北京種は北京ダッグに使われる品種です。脂肪と皮の厚みに特徴があります。
チェリバリー種は、日本で一番たくさん使われている鴨肉です。北京種をイギリスのチェリバリー社が品種改良した種類です。柔らかくて、クセが少なくて、繊細な味わいで甘味が強いのが特徴です。
バルバリー種はフランス特産で、サイズは2割くらい大きくて、クセが少なく淡白で食べやすいです。
ミュラール種は、フォアグラ用の品種で日本ではあまり生産されていません。餌をたくさん食べさせて、脂肪肝を取る種類です。
シャラン鴨は、フランスで一般的な鴨です。シャラン地方は、鴨がおいしいといわれていました。今は、交配、飼育、屠殺の方法など全て一定の基準があり、それをクリアした鴨だけがシャラン鴨をなのれます。鴨の最高級品です。
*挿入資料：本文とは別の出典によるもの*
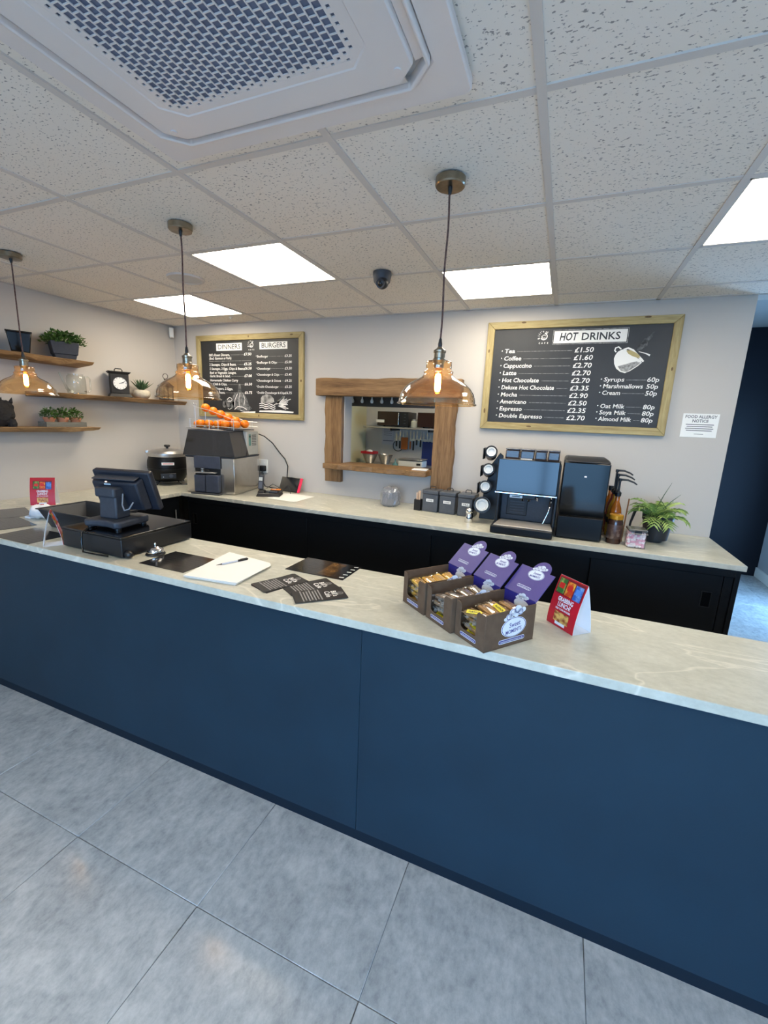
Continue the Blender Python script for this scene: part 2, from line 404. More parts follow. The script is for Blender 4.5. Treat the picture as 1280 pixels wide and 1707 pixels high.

日本では、鴨肉は30年前にたくさん輸入をしていました。そのころは台湾産の鴨が多かったようです。でも、日本で育てた鴨に比べてニオイがありました。日本とは水が違うからでした。日本できれいな水で育てると、本当においしい鴨になるようです。だから、次第に国産が多くなりました。ウチで使っている鴨も、産地は3カ所で、京都や岩手や埼玉です。
鴨の脂は14度くらいで溶けるので、鴨の脂が多くて食べにくいと感じる方はスモークにするといいと思います。鴨の脂がチーズみたいにとろけておいしく感じると思います。

鴨肉の栄養は不飽和脂肪酸が多いので、血中コレステロールを低下させる働きがあるといわれています。さらにビタミンA、B、鉄分などの栄養価を含んでいます。
合鴨は脂肪が多いように思うかもしれませんが、14度で溶けるし、粒子が細かいので飽きのこないさっぱりとした味です。
鴨肉を処理するときに、脂が出たら別に保存しておいて、後日にインスタントラーメンなどを食べるときにスプーンに1杯でも入れるとものすごくおいしくなります。
鴨肉に含まれる不飽和脂肪酸の働きを言いました。鴨肉に対して、牛肉や豚肉に含まれる脂は飽和脂肪酸が多いのです。これは食べすぎると血液中コレステロールが多くなり、動脈硬化を招く原因になりやすいと言われています。でも、鴨肉の不飽和脂肪酸はオレイン、リノール、リノレン酸というオメガ3が多くて良質な脂です。

蕎麦屋で鴨せいろを最初に作ったのは、銀座一丁目の長寿庵です。最初は偶然の産物でしたが、その物語がここのホームページに書かれています。
今は代替わりをしましたが、当時の店主はまだお元気で給食に蕎麦を復活させたいと活動をされていた人です。給食の蕎麦でアレルギーを起こした人が多いので、アレルギーを起こさない蕎麦を開発したり、子供たちへの対応を工夫すれば給食に復活できるのではないかと提案をしています。まだまだ蕎麦の普及を目指して頑張っている方です。

社長
今回の砂糖と鴨の話はおもしろかったですね。以前は「鳥南蛮」といって、鴨の代わりに鶏肉を使っていた時代もあります。
今回はここまでです。ご静聴ありがとうございました。